Dışişleri Bakanı Tahsin Ertuğruloğlu “1960 garanti sistemi aynen korunması gerekir” demediklerini ancak garanti sisteminde aradıkları tek özelliğin, gerektiği takdirde Türkiye’nin müdahale edebilmesi olduğunu dile getirdi.

Bu özelliği taşımayan hiçbir sistemi kabul edemeyeceklerini anlatan Ertuğruloğlu, BM Güvenlik Konseyi kararına bağlı bir sistemin de kabul edilebilir olmadığını anlattı.

Ertuğruloğlu, garanti sisteminin günün koşullarına göre revize edilebileceğini ancak Türkiye’nin gerektiği takdirde tek taraflı müdahale hakkının mutlaka olması gerektiğini belirtti.

Rum tarafının Türk askerinin adadaki varlığından korktuğunu ileri sürdüğünü dile getiren Ertuğruloğlu, 1974’te Türk askerinin adaya gelmesinin nedeninin yine Rumlar olduğuna işaret etti.

Dışişleri Bakanı Ertuğruloğlu, Rumlar Türkiye’nin garantörlüğünden hala rahatsızsa bunun yine 1963’teki gibi bir hareket içerisine girme hedefinde olduklarını gösterebileceğini anlattı.
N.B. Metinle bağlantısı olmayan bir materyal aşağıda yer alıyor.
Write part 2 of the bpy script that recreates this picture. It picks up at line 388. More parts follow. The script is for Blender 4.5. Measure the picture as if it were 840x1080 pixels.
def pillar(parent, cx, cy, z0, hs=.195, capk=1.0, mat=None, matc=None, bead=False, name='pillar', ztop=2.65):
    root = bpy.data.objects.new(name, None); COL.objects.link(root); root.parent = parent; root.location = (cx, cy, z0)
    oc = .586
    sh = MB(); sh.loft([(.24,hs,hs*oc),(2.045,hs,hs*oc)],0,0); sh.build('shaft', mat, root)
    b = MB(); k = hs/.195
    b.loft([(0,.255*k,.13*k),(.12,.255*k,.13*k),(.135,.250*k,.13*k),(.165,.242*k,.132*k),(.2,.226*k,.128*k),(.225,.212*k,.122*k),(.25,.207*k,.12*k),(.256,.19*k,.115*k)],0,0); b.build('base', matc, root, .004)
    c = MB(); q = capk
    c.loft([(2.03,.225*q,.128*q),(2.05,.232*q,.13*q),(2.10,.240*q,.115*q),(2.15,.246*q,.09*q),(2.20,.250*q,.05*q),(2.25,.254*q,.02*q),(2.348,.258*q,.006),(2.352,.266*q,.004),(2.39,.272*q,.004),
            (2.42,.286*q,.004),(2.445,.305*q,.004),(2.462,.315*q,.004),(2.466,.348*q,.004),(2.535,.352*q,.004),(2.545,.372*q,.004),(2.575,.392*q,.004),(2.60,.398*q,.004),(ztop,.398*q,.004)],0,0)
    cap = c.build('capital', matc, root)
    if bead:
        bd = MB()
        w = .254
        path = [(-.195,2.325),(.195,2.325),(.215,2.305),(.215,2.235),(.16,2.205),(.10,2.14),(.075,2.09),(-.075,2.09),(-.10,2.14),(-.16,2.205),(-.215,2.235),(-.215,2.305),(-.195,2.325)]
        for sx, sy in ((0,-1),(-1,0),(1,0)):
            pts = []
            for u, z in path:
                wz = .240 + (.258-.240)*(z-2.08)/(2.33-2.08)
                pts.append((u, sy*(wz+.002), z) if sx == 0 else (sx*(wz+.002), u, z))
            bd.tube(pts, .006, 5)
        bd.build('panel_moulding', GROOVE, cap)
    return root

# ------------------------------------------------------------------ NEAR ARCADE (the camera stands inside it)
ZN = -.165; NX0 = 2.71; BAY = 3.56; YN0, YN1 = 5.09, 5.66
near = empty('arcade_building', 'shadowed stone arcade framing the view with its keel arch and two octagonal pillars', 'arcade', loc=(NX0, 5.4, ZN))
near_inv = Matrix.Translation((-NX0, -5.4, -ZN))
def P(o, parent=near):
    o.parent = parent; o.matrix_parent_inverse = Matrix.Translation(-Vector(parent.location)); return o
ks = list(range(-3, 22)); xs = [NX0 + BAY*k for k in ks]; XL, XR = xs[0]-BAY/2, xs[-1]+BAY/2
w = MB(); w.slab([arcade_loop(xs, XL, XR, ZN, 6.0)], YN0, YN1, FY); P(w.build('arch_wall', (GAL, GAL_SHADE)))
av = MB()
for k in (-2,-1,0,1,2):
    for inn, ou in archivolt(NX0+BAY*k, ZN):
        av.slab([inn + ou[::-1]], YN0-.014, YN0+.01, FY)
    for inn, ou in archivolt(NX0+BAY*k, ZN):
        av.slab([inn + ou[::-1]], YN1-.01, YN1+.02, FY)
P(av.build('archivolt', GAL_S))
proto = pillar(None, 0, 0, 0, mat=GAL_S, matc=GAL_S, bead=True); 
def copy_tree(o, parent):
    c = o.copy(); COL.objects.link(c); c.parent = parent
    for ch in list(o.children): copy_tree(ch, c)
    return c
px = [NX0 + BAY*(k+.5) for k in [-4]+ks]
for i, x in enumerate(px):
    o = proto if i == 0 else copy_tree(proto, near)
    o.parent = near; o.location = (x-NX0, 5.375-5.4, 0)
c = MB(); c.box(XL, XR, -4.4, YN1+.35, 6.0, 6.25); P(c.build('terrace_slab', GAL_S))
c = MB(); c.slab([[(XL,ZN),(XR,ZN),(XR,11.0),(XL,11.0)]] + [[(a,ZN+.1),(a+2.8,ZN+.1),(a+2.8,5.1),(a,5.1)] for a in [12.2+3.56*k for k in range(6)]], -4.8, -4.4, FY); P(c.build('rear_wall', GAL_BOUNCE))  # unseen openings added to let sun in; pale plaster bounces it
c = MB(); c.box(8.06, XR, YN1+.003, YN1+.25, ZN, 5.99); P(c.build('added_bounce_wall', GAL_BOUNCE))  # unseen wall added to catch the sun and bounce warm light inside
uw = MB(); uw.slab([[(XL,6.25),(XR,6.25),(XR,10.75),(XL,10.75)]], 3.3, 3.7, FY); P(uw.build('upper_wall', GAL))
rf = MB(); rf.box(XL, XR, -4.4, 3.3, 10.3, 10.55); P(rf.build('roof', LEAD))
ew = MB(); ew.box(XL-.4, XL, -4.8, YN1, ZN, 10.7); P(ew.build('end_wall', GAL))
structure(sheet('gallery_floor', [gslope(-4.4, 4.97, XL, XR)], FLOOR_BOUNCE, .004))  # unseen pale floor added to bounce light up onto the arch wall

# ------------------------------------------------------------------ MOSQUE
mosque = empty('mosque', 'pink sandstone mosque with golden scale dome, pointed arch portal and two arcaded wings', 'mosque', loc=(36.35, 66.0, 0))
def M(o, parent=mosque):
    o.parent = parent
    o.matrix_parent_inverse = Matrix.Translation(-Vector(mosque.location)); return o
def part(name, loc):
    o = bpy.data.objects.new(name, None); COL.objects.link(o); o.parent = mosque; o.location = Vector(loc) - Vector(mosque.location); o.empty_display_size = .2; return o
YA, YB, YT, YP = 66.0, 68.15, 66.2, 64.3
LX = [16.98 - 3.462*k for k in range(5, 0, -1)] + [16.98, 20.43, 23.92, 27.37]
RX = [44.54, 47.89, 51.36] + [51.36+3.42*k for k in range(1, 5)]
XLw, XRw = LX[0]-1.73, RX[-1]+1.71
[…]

1960’ta kurulan Kıbrıs Cumhuriyeti’nin egemenliğinin kısıtlamış bir devlet olduğunu dile getiren Tahsin Ertuğruloğlu, buna Türkiye ve Yunanistan’ın ikisinin birden içinde olmadığı bir oluşuma üye olunamaması şartını örnek gösterdi.

Kıbrıs Türk halkının güvenliği talep edilirken Rum halkına güvensizlik yaratılmasının amaçlanmadığına işaret eden Ertuğruloğlu, “Bizim Rum halkının güvenliğini sarsmaya yönelik bir politikamız mı var?” diye sordu.

Ertuğruloğlu, tam tersine Kıbrıs’ta yaşananların Rum halkının Kıbrıslı Türklerin güvenliğini bozacak politikalarından kaynaklandığını dile getirdi.

Amaçlarının Kıbrıs Türk halkının güvenliğinin yeniden tehdit altına girmemesini sağlamak olduğunu anlatan Ertuğruloğlu, Atatürk’ün Anzaklara yazdığı yazıyla Kıbrıs’taki durum arasında büyük fark olduğunu anlattı.

Kıbrıs Türkü’nün barışsever bir halk olduğuna işaret eden Ertuğruloğlu, “Biz bu adanın iki eşit sahibi olduğunu savunuyoruz” diyerek Kıbrıs Türkü’nü bir Helen adasında azınlık haline düşürmek isteyen Rumları iyi okumak gerektiğini, bu analizi yapmanın barışa karşı olmak anlamına gelmediğini dile getirdi.